Reconheço, sim, uma certa dose de ingenuidade na minha abordagem. Vivemos hoje em um mundo onde a autopromoção é vendida em cada esquina; onde somos ensinados a não pedir ajuda nem admitir que precisamos dela, e onde qualquer coisa que não entregue gratificação instantânea e afagos no ego é vista, na melhor das hipóteses, com desconfiança. Isso talvez torne o ritmo cooperativo e tenso do AD&D menos atraente para os jogadores de hoje.

O tempo dirá.

Planejo apresentar ao meu grupo uma dose da 1ª edição no dia 18 de maio, então... minha coragem será certamente testada. Se eu falhar em empolgá-los, me pergunto se será culpa minha ou simplesmente culpa da mudança inevitável.

Desejem-me sorte.

Como o cético que citei anteriormente presumiu, talvez eu realmente precise.

*** 

Hoje é 15 de maio de 2018.

27 de julho de 2018 marcará o 4º aniversário do meu grupo de RPG. Sim, voltei a jogar nesse dia de propósito, pois coincidiu, serendipicamente, com meu impulso de voltar a rolar dados. Com exceção dos primeiros 8 meses, toda a nossa campanha aconteceu usando as regras de AD&D. O cético do grupo foi embora e foi substituído não por um, mas por dois novos jogadores.
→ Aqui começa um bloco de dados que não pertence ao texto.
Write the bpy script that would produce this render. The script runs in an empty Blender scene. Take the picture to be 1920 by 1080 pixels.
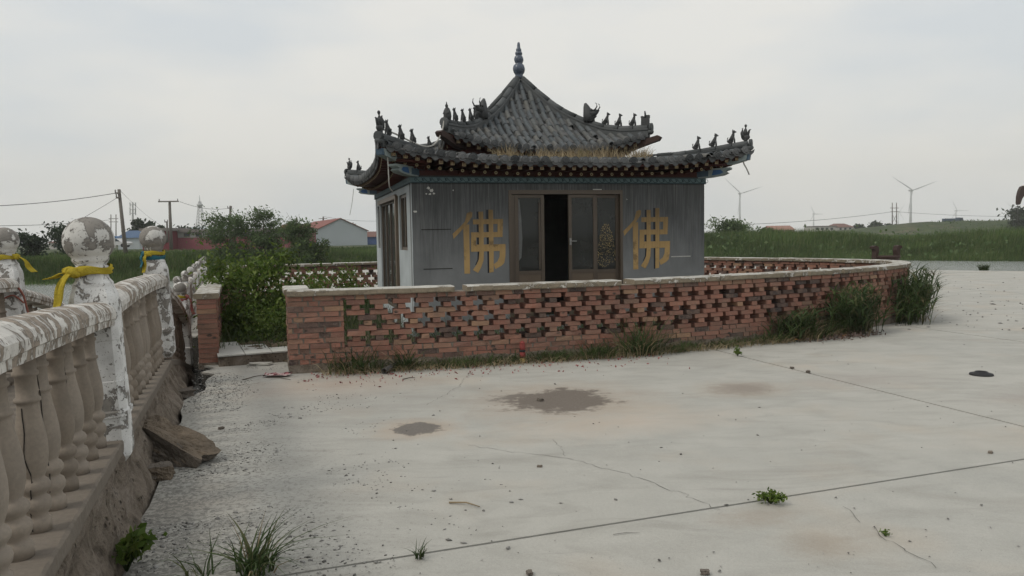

Estamos nos divertindo muito.

O que meus jogadores disseram?

"O elemento letal é muito recompensador. Você realmente sente o drama."
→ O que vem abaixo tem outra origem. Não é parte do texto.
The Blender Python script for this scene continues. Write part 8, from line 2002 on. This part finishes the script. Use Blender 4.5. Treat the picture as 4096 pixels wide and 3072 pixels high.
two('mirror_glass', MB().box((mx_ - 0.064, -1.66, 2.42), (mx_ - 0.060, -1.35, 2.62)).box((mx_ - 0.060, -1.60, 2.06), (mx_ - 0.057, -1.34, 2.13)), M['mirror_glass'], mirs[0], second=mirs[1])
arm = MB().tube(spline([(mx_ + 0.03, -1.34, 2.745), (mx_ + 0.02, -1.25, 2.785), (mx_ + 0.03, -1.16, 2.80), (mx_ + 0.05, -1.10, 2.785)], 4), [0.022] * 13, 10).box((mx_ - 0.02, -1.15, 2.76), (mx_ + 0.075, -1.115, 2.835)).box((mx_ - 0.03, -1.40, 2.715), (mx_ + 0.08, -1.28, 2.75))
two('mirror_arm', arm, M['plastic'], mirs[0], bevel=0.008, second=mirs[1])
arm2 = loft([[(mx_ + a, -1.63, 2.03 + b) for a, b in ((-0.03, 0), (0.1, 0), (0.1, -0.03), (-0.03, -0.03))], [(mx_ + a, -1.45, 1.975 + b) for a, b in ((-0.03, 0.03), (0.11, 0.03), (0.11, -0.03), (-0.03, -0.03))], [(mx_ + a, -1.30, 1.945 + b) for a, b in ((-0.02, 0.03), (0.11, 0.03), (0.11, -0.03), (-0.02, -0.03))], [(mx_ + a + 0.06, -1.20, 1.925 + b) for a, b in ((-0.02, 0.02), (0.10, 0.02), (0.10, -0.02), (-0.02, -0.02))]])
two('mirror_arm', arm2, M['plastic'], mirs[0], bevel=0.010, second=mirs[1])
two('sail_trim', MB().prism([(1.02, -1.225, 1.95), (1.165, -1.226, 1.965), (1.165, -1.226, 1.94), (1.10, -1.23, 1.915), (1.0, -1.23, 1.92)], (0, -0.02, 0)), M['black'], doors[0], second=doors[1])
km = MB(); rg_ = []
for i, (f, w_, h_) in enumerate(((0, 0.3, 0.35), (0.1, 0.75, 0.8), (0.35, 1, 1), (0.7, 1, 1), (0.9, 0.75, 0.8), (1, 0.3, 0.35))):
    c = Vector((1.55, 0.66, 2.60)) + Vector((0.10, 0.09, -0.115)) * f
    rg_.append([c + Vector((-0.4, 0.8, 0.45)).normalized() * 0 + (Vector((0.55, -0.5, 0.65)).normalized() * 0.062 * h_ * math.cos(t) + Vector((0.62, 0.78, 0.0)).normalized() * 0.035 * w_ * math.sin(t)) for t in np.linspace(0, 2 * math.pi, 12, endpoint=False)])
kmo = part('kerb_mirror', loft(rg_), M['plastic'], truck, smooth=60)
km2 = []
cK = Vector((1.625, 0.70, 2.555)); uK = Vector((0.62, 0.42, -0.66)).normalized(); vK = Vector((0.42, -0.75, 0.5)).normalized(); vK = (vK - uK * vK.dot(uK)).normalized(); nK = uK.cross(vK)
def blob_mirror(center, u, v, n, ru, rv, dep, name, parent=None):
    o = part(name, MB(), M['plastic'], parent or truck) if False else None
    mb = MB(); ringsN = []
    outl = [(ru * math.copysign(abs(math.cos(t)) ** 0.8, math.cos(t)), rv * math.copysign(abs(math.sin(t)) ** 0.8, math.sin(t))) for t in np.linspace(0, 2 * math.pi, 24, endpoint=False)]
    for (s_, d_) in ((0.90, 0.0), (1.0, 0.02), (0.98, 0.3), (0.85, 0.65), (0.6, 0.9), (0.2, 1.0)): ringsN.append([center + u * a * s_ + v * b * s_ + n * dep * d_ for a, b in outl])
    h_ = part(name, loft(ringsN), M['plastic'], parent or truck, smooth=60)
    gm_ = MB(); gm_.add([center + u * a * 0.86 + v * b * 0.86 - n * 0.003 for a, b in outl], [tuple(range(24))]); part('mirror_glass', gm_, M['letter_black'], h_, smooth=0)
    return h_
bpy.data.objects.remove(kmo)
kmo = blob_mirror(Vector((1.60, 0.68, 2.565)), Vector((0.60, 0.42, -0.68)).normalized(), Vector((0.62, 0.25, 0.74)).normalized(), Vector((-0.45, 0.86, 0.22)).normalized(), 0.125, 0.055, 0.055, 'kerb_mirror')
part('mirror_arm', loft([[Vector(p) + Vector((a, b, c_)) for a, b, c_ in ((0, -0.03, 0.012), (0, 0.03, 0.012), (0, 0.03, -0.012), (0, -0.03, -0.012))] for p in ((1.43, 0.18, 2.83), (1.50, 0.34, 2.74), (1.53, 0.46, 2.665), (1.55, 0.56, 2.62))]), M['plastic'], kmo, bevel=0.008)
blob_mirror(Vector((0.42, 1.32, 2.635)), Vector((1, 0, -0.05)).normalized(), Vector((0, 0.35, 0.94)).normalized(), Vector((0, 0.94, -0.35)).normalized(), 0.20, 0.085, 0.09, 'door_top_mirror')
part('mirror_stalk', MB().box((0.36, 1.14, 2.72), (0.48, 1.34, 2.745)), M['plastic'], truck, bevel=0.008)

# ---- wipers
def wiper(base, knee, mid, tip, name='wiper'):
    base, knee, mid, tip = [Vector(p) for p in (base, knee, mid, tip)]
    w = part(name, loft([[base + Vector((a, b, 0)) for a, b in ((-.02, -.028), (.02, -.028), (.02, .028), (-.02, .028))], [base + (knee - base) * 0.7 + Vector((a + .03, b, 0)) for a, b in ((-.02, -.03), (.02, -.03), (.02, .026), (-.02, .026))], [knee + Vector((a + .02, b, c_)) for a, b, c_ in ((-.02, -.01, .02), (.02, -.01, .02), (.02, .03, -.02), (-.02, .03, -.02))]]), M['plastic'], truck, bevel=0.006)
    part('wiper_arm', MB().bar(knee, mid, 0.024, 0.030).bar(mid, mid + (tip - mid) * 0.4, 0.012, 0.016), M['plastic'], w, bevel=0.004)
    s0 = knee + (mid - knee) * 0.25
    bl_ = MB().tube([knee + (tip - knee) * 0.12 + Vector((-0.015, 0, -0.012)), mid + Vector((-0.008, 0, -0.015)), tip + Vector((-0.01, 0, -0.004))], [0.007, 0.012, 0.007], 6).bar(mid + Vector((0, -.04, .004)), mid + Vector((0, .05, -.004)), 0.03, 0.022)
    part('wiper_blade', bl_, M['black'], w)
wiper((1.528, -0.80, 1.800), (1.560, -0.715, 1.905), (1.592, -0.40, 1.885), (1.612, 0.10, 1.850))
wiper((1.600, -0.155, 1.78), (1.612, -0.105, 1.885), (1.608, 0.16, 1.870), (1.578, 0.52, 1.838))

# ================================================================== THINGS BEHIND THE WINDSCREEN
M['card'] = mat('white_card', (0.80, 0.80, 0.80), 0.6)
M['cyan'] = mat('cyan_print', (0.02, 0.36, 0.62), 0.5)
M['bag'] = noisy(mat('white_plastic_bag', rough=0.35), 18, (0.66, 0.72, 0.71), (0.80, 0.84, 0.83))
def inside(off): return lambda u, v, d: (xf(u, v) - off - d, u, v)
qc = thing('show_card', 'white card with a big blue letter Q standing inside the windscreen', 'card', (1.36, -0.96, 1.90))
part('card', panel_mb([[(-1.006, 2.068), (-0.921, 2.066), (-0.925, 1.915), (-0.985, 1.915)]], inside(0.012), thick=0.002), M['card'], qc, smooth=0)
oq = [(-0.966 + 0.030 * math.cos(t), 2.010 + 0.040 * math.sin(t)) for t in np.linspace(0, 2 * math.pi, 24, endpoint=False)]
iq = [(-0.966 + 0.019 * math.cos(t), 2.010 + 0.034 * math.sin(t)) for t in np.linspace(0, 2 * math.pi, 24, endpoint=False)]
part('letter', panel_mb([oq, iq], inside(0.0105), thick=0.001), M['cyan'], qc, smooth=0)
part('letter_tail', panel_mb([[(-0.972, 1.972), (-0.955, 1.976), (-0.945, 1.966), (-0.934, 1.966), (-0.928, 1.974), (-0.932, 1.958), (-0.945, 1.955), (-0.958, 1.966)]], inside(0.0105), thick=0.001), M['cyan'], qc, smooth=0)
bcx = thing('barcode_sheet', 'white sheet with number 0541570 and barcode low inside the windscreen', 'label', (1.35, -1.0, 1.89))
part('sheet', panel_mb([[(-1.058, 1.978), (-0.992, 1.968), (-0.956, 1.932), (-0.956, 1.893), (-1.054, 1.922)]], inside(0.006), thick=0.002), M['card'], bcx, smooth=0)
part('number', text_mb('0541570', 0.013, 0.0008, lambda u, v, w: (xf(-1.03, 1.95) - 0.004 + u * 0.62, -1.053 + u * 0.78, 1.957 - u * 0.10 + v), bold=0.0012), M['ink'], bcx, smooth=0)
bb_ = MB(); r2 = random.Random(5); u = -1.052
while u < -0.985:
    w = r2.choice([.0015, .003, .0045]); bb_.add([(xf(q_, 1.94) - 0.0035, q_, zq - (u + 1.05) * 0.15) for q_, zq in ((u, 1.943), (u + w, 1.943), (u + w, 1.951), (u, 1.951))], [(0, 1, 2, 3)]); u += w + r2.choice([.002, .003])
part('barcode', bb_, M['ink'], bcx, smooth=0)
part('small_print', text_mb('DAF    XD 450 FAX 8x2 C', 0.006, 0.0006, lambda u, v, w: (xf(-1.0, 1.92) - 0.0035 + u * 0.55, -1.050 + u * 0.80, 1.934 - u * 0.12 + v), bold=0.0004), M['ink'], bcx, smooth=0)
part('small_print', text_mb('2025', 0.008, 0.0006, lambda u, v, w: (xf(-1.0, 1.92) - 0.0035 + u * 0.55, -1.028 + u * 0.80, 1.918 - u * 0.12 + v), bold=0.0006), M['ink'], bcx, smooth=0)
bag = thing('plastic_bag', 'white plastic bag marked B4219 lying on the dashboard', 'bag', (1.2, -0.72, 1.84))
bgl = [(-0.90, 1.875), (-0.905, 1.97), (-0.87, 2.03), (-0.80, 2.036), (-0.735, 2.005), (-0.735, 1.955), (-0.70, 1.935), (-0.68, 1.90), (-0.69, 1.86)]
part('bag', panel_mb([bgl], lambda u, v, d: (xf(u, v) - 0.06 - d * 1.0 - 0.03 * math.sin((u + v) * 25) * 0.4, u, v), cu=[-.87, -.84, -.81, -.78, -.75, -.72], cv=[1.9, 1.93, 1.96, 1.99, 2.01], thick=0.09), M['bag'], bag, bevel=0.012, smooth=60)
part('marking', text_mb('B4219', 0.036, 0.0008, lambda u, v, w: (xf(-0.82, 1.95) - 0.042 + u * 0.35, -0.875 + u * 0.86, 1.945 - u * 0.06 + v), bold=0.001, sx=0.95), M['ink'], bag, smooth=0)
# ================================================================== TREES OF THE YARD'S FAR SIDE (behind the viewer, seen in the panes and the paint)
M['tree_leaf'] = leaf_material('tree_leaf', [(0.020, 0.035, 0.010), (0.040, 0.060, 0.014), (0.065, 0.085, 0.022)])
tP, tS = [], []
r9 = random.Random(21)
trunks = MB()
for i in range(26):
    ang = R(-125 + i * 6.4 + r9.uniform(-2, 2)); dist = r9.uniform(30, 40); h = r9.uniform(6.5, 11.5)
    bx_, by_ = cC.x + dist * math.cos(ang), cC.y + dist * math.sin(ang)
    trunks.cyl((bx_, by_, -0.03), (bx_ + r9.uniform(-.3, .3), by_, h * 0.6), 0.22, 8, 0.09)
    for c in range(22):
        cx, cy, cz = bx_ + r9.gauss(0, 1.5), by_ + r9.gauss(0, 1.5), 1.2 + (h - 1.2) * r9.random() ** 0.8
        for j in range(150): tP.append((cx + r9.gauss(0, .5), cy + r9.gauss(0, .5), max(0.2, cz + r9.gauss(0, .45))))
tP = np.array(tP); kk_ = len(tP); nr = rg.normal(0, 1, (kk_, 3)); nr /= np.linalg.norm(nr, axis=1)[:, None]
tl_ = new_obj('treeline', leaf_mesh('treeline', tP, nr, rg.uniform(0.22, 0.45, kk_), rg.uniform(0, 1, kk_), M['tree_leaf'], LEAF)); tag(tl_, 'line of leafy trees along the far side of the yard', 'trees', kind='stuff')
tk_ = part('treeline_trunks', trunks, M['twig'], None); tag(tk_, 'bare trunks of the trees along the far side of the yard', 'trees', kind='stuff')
"Não consigo lembrar de todos os personagens que perdi nos últimos 4 anos... parei de contar."

"Ver as rolagens abertas dos dados realmente aumenta a tensão e o drama."
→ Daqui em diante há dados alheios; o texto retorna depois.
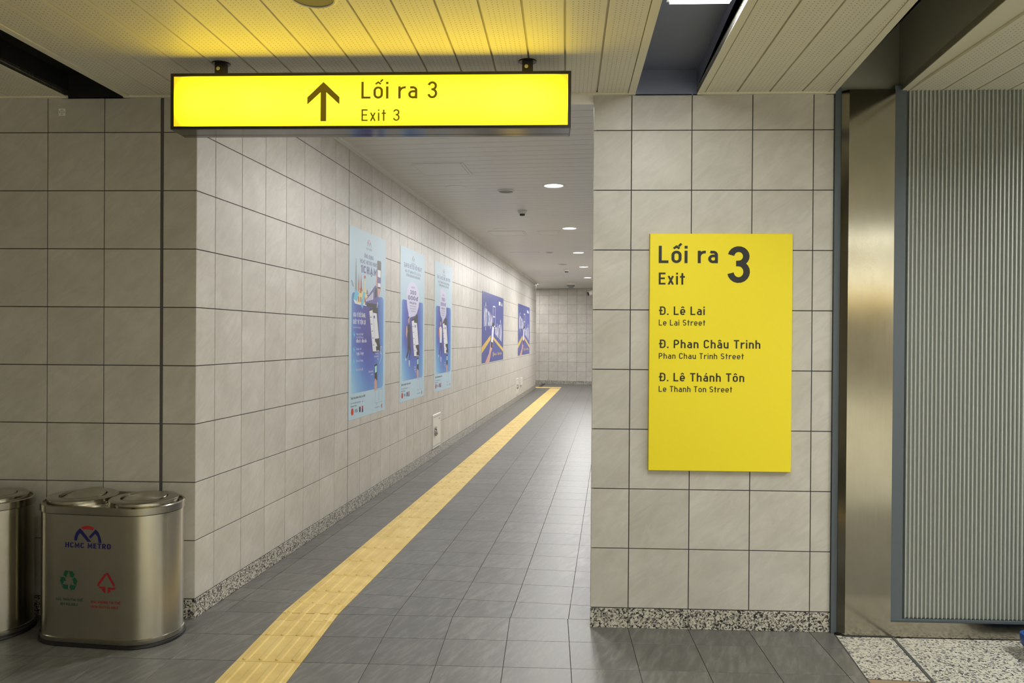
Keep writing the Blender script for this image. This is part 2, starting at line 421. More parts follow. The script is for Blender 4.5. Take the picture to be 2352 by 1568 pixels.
# ------------------------------------------------------------------ floor
fl = MB(); fl.box(-4.6, 9.0, -14, 4.2, -.06, -.003, M_GROUT)
c = [CU(-.12, .2), CU(3.2, .2), CU(3.2, 17.6), CU(6, 17.6), CU(6, 24.5), CU(-3.4, 24.5), CU(-3.4, 18.0), CU(-.12, 18.0)]
fl.prism([(p.x, p.y) for p in c], -.06, -.0031, M_GROUT)
FLOOR = tag(fl.build('floor'), kind='structure')
_fc = {}
FG = .0025
def poly_tile(pts, name, m=None, top=0.0, parent=None, gap=FG):
    """floor tile of any outline (counter-clockwise), with its joint set in"""
    cx = sum(p[0] for p in pts)/len(pts); cy = sum(p[1] for p in pts)/len(pts)
    n = len(pts); q = []
    for i in range(n):
        a = Vector(pts[i-1]); p = Vector(pts[i]); b_ = Vector(pts[(i+1) % n])
        e1 = (p-a).normalized(); e2 = (b_-p).normalized(); n1 = Vector((-e1.y, e1.x)); n2 = Vector((-e2.y, e2.x))
        k = (n1+n2); k = k/max(.2, k.dot(n1)); q.append(p+k*gap/2)
    b = MB(); mm = m or M_FLOOR
    t0 = [(p.x-cx, p.y-cy, -.006) for p in q]; t1 = [(p.x-cx, p.y-cy, -.0007) for p in q]
    t2 = [((p.x-cx)*.995, (p.y-cy)*.995, 0) for p in q]
    b.loft([t0, t1, t2], mm, False, False, True)
    return link(name, b.mesh(name), parent, (cx, cy, top))
def sq_mesh():
    if 'sq' not in _fc:
        h = T/2-FG/2; b = MB()
        r = lambda h, z: [(-h, -h, z), (h, -h, z), (h, h, z), (-h, h, z)]
        b.loft([r(h, -.006), r(h, -.0007), r(h-.0007, 0)], M_FLOOR, False, False, True); _fc['sq'] = b.mesh('floor_tile')
    return _fc['sq']
def bars(b, w0, l0, l1):
    for k in range(4):
        x = -.15+.0375+k*.075; hw = .0165; H = .0048
        ring = lambda r, z, e: [(x+r*cos(a), l1-.02+r*sin(a)*1.0 - e, z) for a in [i*pi/6 for i in range(7)]] + [(x+r*cos(a), l0+.02+r*sin(a) + e, z) for a in [pi+i*pi/6 for i in range(7)]]
        b.loft([ring(hw, 0, 0), ring(hw-.0035, H*.85, 0), ring(hw-.006, H, 0)], M_TACT, False, False, True)
def tact_mesh(length=T):
    k = ('t', round(length, 3))
    if k not in _fc:
        b = MB(); h = T/2-FG/2; l = length/2-FG/2
        r = lambda a, c_, z: [(-a, -c_, z), (a, -c_, z), (a, c_, z), (-a, c_, z)]
        b.loft([r(h, l, -.006), r(h, l, -.0007), r(h-.0007, l-.0007, 0)], M_TACT, False, False, True)
        if length > .2: bars(b, T, -length/2+.006, length/2-.006)
        else: bars(b, T, -length/2-.012, length/2+.012)
        _fc[k] = b.mesh('tactile_tile')
    return _fc[k]
# near (hall) grid: square to the front wall, x joints at .443 + .3k
EPS = rad(.6)
CREASE = 3.942
XG = lambda k: -1.057 + .3*k          # k=0 strip right edge
SK = lambda y: (y-D)*math.tan(EPS)      # joints lean very slightly
YR = [3.942-.2965*k for k in range(0, 12)]
stuff = MB()
for k in range(-12, 9):
    for r in range(len(YR)-1):
        y1, y0 = YR[r], YR[r+1]
        X0, X1 = XG(k), XG(k+1)
        if r == 0 and (X1 < XC+.01 or X0 > XP+.28): y1 = D+.0
        if k == -1:
            continue
        if X1 > 1.40 and r < 4: continue
        pts = [(X0+SK(y0), y0), (X1+SK(y0), y0), (X1+SK(y1), y1), (X0+SK(y1), y1)]
        if r == 0 and X0 < XC+.02 < X1: pass
        if r < 4: poly_tile(pts, 'floor_tile', parent=FLOOR)
        else:
            h = FG/2; stuff.add([(pts[0][0]+h, y0+h, 0), (pts[1][0]-h, y0+h, 0), (pts[2][0]-h, y1-h, 0), (pts[3][0]+h, y1-h, 0)], [(0, 1, 2, 3)], M_FLOOR)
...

"Um combate como o que acabamos de ter (em AD&D) levaria um mês inteiro de sessões na 4ª Edição. AD&D avança muito mais rápido e dá a sensação de que você está conquistando algo."

Vou declarar vitória nisso. Vou fincar uma bandeira no topo da colina. O OSR é fundamentalmente diferente dos jogos modernos de maneiras muito úteis e significativas. Estou muito feliz (e grato) por meu grupo ter topado experimentar. Não teria graça sem eles!